2016-06-01T08:03:51Z (GMT) by Nicholas J. Goffin
This work covers an investigation of the use of customised laser beam profiles to improve the characteristics of wire-based laser deposition, by using the modified beam to control the thermal cycle of the deposition process. Inherent disadvantages of wire fed deposition vs. powder have been previously identified; namely that it is highly sensitive to changes in processing parameters, a tendency to low surface quality and a high incidence of porosity and cracking. Two potential avenues are identified and explored for the purpose of improving these disadvantages: Laser beam shaping and wire cross-sectional modification. The investigation is presented in both theoretical modelling and physical experiments. Surface reflectivity calculations are predicted that relate the incidence angle profile across the wire width with it absorption profile. Further heat transfer simulations were used to compare the heat conduction within the wire for the various wire cross-sections and experimental beam profiles.
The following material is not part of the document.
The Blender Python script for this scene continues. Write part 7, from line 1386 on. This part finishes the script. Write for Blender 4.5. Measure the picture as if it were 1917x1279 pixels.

From this, melting simulations are presented with a variety of wire shapes and beam profiles. A series of experimental studies are presented comparing the use of different beam profiles on a single wire geometry, and then a single type of beam profile on different wire geometries. These are analysed principally with optical microscopy, with selected samples also studied via EBSD analysis. These corroborated the simulation results, where the use of altered beam profiles was found to give improved results in regard to the ability to form a melt pool, reduced power requirements and improved dilution characteristics. Combining a shaped beam with shaped wire gave further improvements. Subsequent to this, experimental clad tracks are presented that show the ability to create multiple layers in different directions, as well as the ability to use shaped wire with a wire feeder. This work shows that through the ability to modify the laser beam and wire cross-sectional profiles together with each other, the deposition properties can be improved; with a reduction in required power, an improvement in clad track quality and a reduction in process sensitivity.